Reformation Reading Recommendations


The Protestant Reformation was a bookish renewal movement, so it’s not surprising that publishers are celebrating its 500th anniversary with a slew of new books about Martin Luther and his spiritual progeny. No one has time to read them all — not even this magazine editor — but I nevertheless have some recommendations.

For the life of Luther, I recommend Roland H. Bainton’s 1950 classic, Here I Stand. Bainton was a church historian at Yale Divinity School, but he wore his learning lightly in this biography. Here I Stand hits the highlights of Luther’s life; notes the social, political and religious contexts of his work; summarizes the development of his theology; quotes him judiciously; and keeps the narrative moving so that readers don’t get bored.

In recommending Bainton, I don’t mean to slight any of the other biographies that have been published this year. The number of authors who have written competently about Luther include — in alphabetical order — Craig Harline, Volker Leppin, Peter Marshall, Eric Metaxas, Richard Rex, Lyndal Roper, Heinz Schilling, Herman Selderhuis and others. I assume that most readers will read only one biography if they read any, and I think Bainton best serves the interests of the general reader. If you like Bainton, feel free to pick up one of the others.

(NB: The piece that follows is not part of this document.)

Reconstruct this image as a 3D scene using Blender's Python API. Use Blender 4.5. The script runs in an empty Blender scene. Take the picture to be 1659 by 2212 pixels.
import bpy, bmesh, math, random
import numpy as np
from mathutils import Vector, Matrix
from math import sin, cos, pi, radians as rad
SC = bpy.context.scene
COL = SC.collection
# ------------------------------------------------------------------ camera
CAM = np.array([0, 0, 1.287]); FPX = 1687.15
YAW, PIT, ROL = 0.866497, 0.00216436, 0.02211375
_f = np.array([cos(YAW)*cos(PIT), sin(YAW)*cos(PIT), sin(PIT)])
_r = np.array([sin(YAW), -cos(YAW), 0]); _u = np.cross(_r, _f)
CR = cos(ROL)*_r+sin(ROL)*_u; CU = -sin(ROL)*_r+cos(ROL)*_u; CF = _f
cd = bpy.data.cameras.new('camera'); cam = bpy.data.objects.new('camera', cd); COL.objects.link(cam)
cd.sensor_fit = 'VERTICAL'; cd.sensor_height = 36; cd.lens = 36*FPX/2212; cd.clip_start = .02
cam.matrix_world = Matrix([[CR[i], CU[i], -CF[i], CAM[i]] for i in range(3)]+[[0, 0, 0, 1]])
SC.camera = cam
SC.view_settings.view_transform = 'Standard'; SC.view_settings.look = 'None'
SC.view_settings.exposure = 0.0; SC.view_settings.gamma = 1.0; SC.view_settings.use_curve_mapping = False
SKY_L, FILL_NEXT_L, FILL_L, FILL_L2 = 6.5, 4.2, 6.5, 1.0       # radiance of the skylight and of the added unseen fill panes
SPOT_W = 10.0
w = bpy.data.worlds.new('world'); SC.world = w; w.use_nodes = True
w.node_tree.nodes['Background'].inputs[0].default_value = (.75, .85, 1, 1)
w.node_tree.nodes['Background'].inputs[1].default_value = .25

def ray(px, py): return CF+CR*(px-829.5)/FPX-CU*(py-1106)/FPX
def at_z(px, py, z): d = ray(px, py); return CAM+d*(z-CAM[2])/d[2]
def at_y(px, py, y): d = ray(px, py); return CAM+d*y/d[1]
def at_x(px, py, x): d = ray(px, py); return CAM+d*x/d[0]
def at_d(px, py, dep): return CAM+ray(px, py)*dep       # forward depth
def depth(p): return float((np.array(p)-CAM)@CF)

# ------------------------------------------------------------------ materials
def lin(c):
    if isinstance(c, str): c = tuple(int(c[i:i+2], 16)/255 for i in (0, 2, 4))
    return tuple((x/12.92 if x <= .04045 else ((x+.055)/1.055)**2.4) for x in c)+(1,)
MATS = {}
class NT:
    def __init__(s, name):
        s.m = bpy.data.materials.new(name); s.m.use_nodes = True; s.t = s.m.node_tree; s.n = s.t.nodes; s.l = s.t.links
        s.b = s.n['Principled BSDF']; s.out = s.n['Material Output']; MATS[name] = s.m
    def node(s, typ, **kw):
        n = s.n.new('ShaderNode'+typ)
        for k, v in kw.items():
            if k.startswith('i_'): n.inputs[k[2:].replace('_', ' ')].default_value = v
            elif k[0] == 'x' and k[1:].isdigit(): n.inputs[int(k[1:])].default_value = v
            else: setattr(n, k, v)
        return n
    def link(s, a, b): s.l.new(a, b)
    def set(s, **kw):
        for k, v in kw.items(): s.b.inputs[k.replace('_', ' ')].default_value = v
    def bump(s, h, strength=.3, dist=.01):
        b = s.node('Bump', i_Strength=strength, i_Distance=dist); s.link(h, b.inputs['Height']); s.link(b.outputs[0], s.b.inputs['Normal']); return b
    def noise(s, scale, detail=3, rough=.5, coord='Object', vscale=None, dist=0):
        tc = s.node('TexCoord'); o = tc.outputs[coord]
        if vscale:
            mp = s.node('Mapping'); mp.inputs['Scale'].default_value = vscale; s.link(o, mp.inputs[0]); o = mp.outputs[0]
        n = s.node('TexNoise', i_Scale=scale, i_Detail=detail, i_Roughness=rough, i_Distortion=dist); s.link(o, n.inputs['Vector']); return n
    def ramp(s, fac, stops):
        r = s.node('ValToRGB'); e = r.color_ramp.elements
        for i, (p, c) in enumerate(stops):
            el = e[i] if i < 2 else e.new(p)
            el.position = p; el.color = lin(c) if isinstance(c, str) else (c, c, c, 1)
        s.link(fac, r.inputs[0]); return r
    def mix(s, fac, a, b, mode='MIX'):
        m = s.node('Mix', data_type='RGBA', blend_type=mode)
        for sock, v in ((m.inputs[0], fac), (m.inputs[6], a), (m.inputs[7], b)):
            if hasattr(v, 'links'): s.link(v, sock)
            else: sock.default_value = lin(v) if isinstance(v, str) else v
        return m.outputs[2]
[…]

Two books remind us Luther’s marriage to Katharina von Bora was a life-changing event, for him personally and for the Protestant Reformation more broadly. Ruth A. Tucker’s Katie Luther: First Lady of the Reformation ably reconstructs von Bora’s life from sparse sources, painting the picture of a fascinating and in many ways essential figure of the Reformation. Michelle DeRusha’s Katharina and Martin Luther: The Radical Marriage of a Runaway Nun and a Renegade Monk reminds us how scandalous their marriage was in the context of their times, how important it was to Luther and how it shaped Protestant views of marriage through his writings.

For elementary-age children, I recommend Reformation ABCs: The People, Places, and Things of the Reformation — from A to Z by Stephen J. Nicholls and Ned Bustard. For students, Dacia Palmerino and Andrea Ciponte’s Renegade: Martin Luther, The Graphic Biography — a graphic novel — is definitely worth a look.

For the writings of Luther, there are several inexpensive one-volume collections. John Dillenberger’s 1962 Martin Luther: Selections from His Writings is still the best. It includes The Ninety-Five Theses as well as Luther’s three seminal treatises from 1520: An Open Letter to the Christian Nobility of the German Nation Concerning the Reform of the Christian Estate, The Babylonian Captivity of the Church, and The Freedom of a Christian.

For the history of the Protestant Reformation more generally, check out Brad S. Gregory’s Rebel in the Ranks: Martin Luther, the Reformation, and the Conflicts that Continue to Shape Our World. Gregory briskly traces the early history of the major branches of the Reformation — Lutheran, Anabaptist, Reformed and Anglican — and argues that Luther’s reforms led unwittingly to the secularism of the modern world. It’s an interesting study in the unintended consequences of ideas. Alec Ryrie’s Protestants: The Faith That Made the Modern World traces the history of the Reformation from Luther to Pentecostals. Rodney Stark — a sociologist of religion, not a historian — shows why his colleagues call him (jokingly, I assume) the “skunk at the picnic” in his book, Reformation Myths: Five Centuries of Misconceptions and (Some) Misfortunes. One of the myths he challenges is “Protestant secularization,” which makes this book a good counterpoint to Gregory’s.